• [SOURCE DATA]
######
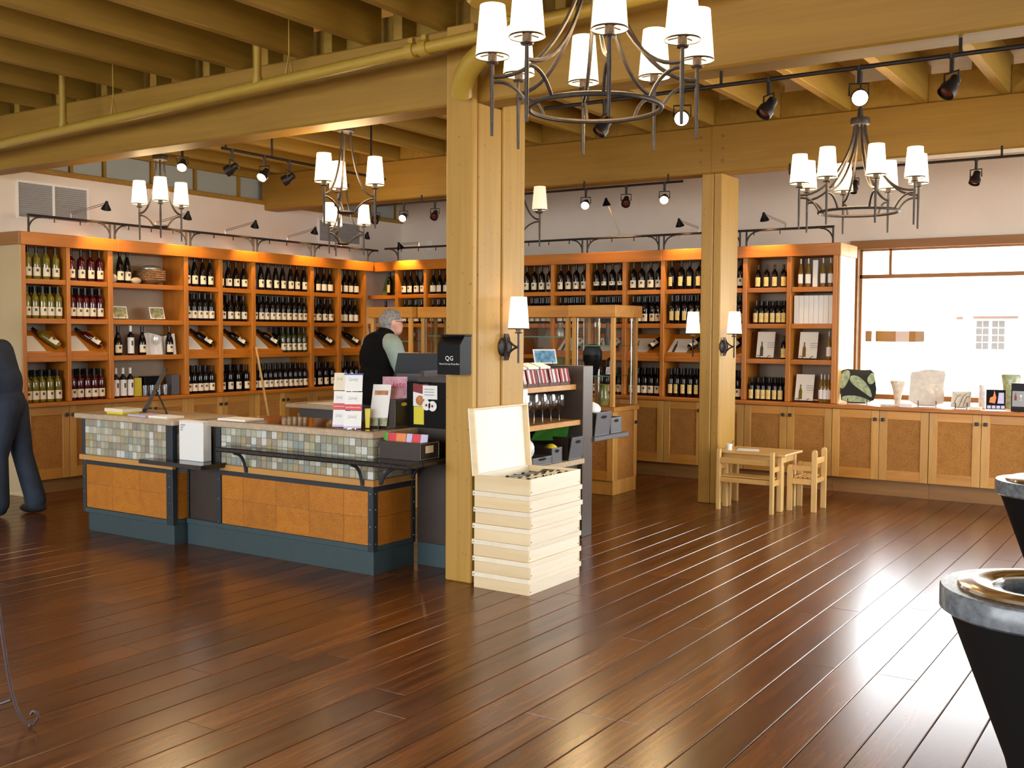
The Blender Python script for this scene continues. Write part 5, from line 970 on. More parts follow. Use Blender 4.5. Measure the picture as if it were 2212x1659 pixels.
# ================================================================== GLASS DISPLAY CASES
VY = 8.80
def vitrine(label, x0, x1, y0, y1, knob=True, shelves=(1.13, 1.42), base=True):
    t = thing('display_case', label, 'display case', ((x0 + x1) / 2, (y0 + y1) / 2, 0)); b = lambda nm_, m_, mt, s_=False: m_.build(nm_, M[mt], t, s_, True)
    b('plinth', MB().bbox(x0 + .005, x1 - .005, y0 + .02, y1, .0, .14, .004), 'maple'); b('top', MB().bbox(x0 - .03, x1 + .03, y0 - .03, y1 + .03, 1.695, 1.812, .005), 'maplerail')
    b('cabinet_body', MB().box(x0 + .012, x1 - .012, y0 + .03, y1 - .002, .14, .80), 'toe'); b('deck', MB().bbox(x0 - .02, x1 + .02, y0 - .02, y1 + .01, .80, .845, .004), 'maplerail')
    for (a, c) in ((x0, x0 + .065), (x1 - .065, x1)):
        b('stile', MB().bbox(a, c, y0, y0 + .028, .14, .80, .002), 'maple'); b('post', MB().bbox(a if a == x0 else c - .04, a + .04 if a == x0 else c, y0, y0 + .04, .845, 1.695, .003), 'maple'); b('post', MB().bbox(a if a == x0 else c - .04, a + .04 if a == x0 else c, y1 - .04, y1, .845, 1.695, .003), 'maple')
    b('cork_panel', MB().box(x0 + .065, x1 - .065, y0 + .010, y0 + .03, .14, .80), 'corkpanel'); b('rail', MB().bbox(x0 + .065, x1 - .065, y0 + .001, y0 + .028, .14, .23, .002), 'maplerail'); b('rail', MB().bbox(x0 + .065, x1 - .065, y0 + .001, y0 + .028, .735, .80, .002), 'maplerail')
    b('stile', MB().bbox(x1 - .028, x1, y0 + .03, y0 + .095, .14, .80, .002), 'maple'); b('stile', MB().bbox(x1 - .028, x1, y1 - .065, y1, .14, .80, .002), 'maple'); b('side_panel', MB().box(x1 - .02, x1 - .010, y0 + .095, y1 - .065, .14, .80), 'corkpanel')
    b('knob', MB().bbox(x1, x1 + .022, y1 - .052, y1 - .022, .66, .69, .004), 'iron')
    b('pane', MB().box(x0 + .041, x1 - .041, y0 + .012, y0 + .017, .847, 1.694), 'pane'); b('pane', MB().box(x1 - .017, x1 - .012, y0 + .041, y1 - .041, .847, 1.694), 'pane'); b('pane', MB().box(x0 + .012, x0 + .017, y0 + .041, y1 - .041, .847, 1.694), 'pane')
    for z in shelves:
        sg = b('glass_shelf', MB().box(x0 + .045, x1 - .045, y0 + .045, y1 - .045, z, z + .008), 'shelfglass'); MB().box(x0 + .045, x1 - .045, y0 + .0435, y0 + .0448, z, z + .008).build('shelf_edge', M['glassedge'], sg, world=True)
    for x in (x0 + .05, x1 - .05): b('shelf_standard', MB().bbox(x - .008, x + .008, y1 - .055, y1 - .042, .85, 1.69, .002), 'chrome')
    b('shelf_standard', MB().bbox(x0 + .043, x0 + .055, y0 + .02, y0 + .034, .85, 1.69, .002), 'chrome')
    return t
vitrine('right glass display case with dark glass sculptures beside the retail shelf', -5.12, -4.66, VY, 9.30); vitrine('middle glass display case mostly hidden behind the large column', -7.02, -5.19, VY + .06, 9.30, shelves=(1.18, 1.50)); vitrine('left glass display case behind the man at the counter', -7.66, -7.09, VY - .02, 9.25, shelves=(1.14, 1.44))
def vase(name, label, prof, loc, mat, cat='vase', seg=16, sx=1.0, sy=1.0): return solo(name, MB().lathe(prof, seg, loc, cap=False, sx=sx, sy=sy), M[mat], label, cat, loc, smooth=True)
M['artglass'] = glassy('art_glass', (.85, .80, .55), .02, .9, 1.6); M['olive'] = plain('olive_glass', (.20, .19, .05), .1, spec=.7, var=.5, scale=14)
vase('glass_sculpture', 'large round black glass sculpture in the right display case', [(.05, 0), (.06, .03), (.10, .14), (.105, .22), (.07, .29), (.0, .30)], (-4.99, 8.98, 1.139), 'black', 'sculpture', sy=.6)
vase('glass_sculpture', 'smaller dark glass sculpture in the right display case', [(.03, 0), (.045, .05), (.03, .11), (.035, .16), (0, .18)], (-4.80, 9.0, 1.139), 'glass_dark', 'sculpture')
vase('glass_vase', 'tall speckled glass vase on the top shelf of the right case', [(.035, 0), (.04, .10), (.055, .20), (.05, .24)], (-4.97, 9.02, 1.429), 'artglass'); vase('glass_vase', 'slim dark glass vase on the top shelf of the right case', [(.02, 0), (.03, .06), (.018, .15), (.012, .22)], (-4.83, 8.98, 1.429), 'leatherbrown')
vase('glass_vase', 'pale glass vase low in the right display case', [(.05, 0), (.06, .08), (.04, .16), (.05, .20)], (-4.90, 9.05, .846), 'olive')
small_photo(-4.76, 8.90, 1.138, 'small white card on the glass shelf of the right case', (1, 0, 0), .085, .07, 'lilac')
for i, (x, z, mt, pr) in enumerate(((-6.82, 1.189, 'olive', [(.04, 0), (.09, .05), (.11, .12), (.10, .13)]), (-6.70, 1.509, 'artglass', [(.03, 0), (.05, .06), (.03, .13), (.04, .15)]), (-5.62, 1.509, 'artglass', [(.03, 0), (.055, .06), (.04, .12), (.05, .15)]), (-5.45, 1.189, 'olive', [(.04, 0), (.10, .04), (.12, .10), (.11, .11)]), (-5.40, 1.509, 'capsule_grey', [(.04, 0), (.045, .05), (.02, .09), (.03, .14)]), (-5.66, 1.189, 'artglass', [(.03, 0), (.04, .10), (.06, .20), (.055, .21)]), (-7.46, 1.149, 'olive', [(.04, 0), (.09, .05), (.11, .12), (.10, .13)]), (-7.28, 1.449, 'artglass', [(.03, 0), (.05, .06), (.03, .13), (.04, .15)]))):
    vase('glass_vase', ['yellow glass bowl in the middle display case left of the column', 'clear vase on the top shelf left of the column', 'clear vase on the top shelf right of the column', 'yellow glass bowl in the middle display case right of the column', 'grey goblet on the top shelf right of the column', 'tall clear vase in the middle case right of the column', 'yellow bowl in the left display case', 'clear vase in the left display case'][i], pr, (x, 9.05, z), mt, 'vase' if 'vase' in 'vase' else 'bowl')

# ================================================================== RETAIL FIXTURE BEHIND THE COLUMN
FX = -3.90
rf = thing('retail_shelf', 'dark retail shelf unit with wooden shelves behind the large column', 'shelf unit', (-4.12, 6.2, 0)); b = lambda nm_, m_, mt, s_=False: m_.build(nm_, M[mt], rf, s_, True)
b('end_panel', MB().bbox(-4.36, FX, 6.88, 7.03, 0, 1.297, .003), 'panelgrey'); b('end_panel', MB().bbox(-4.353, -3.945, 5.455, 5.50, .15, 1.25, .003), 'laminate'); b('kick', MB().box(-4.353, -3.945, 5.46, 6.88, 0, .149), 'slate'); b('back_panel', MB().box(-4.36, -4.33, 5.50, 6.88, .15, 1.29), 'laminate'); b('lower_body', MB().box(-4.33, -3.945, 5.50, 6.88, .15, .56), 'panelgrey')
b('shelf', MB().bbox(-4.33, FX - .06, 5.79, 6.879, 1.12, 1.16, .003), 'ledge'); b('shelf', MB().bbox(-4.33, FX - .02, 5.79, 6.879, .855, .894, .003), 'ledge'); b('stone_shelf', MB().bbox(-4.33, FX + .02, 5.79, 6.879, .565, .605, .004), 'stone_edge'); 
b('side_shelf', MB().bbox(-4.20, FX + .02, 7.031, 7.60, .715, .75, .004), 'leather')
# chocolates in trays on the top shelf
CH = MB().bbox(-.006, .006, -.028, .028, 0, .105, .002)
cols_ = ['maroon', 'white', 'red', 'maroon', 'white', 'maroon', 'white', 'white', 'maroon', 'red', 'white', 'maroon']; chm = {k: CH.mesh('chocolate_bar', M[k]) for k in ('maroon', 'white', 'red')}
for i in range(5):
    y0 = 6.05 + i * .150
    tr = thing('chocolate_tray', '%s brown tray of chocolate bars from left on the retail shelf' % ORD[i], 'tray', (-3.99, y0 + .072, 1.161), group='chocolate trays')
    MB().extr([(-4.06, y0, 1.161), (-3.965, y0, 1.161), (-3.96, y0, 1.205), (-4.06, y0, 1.24)], (0, .143, 0)).build('tray_body', M['choc'], tr, world=True)
    for j in range(8): inst('chocolate_bar', chm[cols_[(i * 5 + j) % 12]], tr, Vector((-3.985, y0 + .012 + .0165 * j, 1.185)) - org(tr), (0, -.35, PI / 2))
for i in range(4):
    y0 = 6.05 + i * .165; solo('leaflet_stack', MB().extr([(-4.16, y0, 1.30), (-4.07, y0, 1.27), (-4.07, y0 + .14, 1.27), (-4.16, y0 + .14, 1.30)], (0, 0, .025)).box(-4.16, -4.08, y0 + .01, y0 + .13, 1.161, 1.268), M['plasticwrap'], '%s pale boxed stack from left behind the chocolate trays' % ORD[i], 'box', (-4.11, y0 + .07, 1.161), 'pale boxes behind the chocolates')
small_photo(-4.18, 6.80, 1.298, 'small blue landscape picture on an easel above the chocolates', (.55, .83, 0), .19, .115, 'photoblue', .35)
solo('price_card', MB().box(FX - .057, FX - .054, 6.10, 6.19, 1.045, 1.15), M['white'], 'white price card hanging at the edge of the chocolate shelf', 'card', (FX - .056, 6.14, 1.045))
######
• [WHAT NEEDS TO BE DONE]
Copy out every line from the data above that has "picture" in it.

• [REPLY]
The Blender Python script for this scene continues. Write part 5, from line 970 on. More parts follow. Use Blender 4.5. Measure the picture as if it were 2212x1659 pixels.
small_photo(-4.18, 6.80, 1.298, 'small blue landscape picture on an easel above the chocolates', (.55, .83, 0), .19, .115, 'photoblue', .35)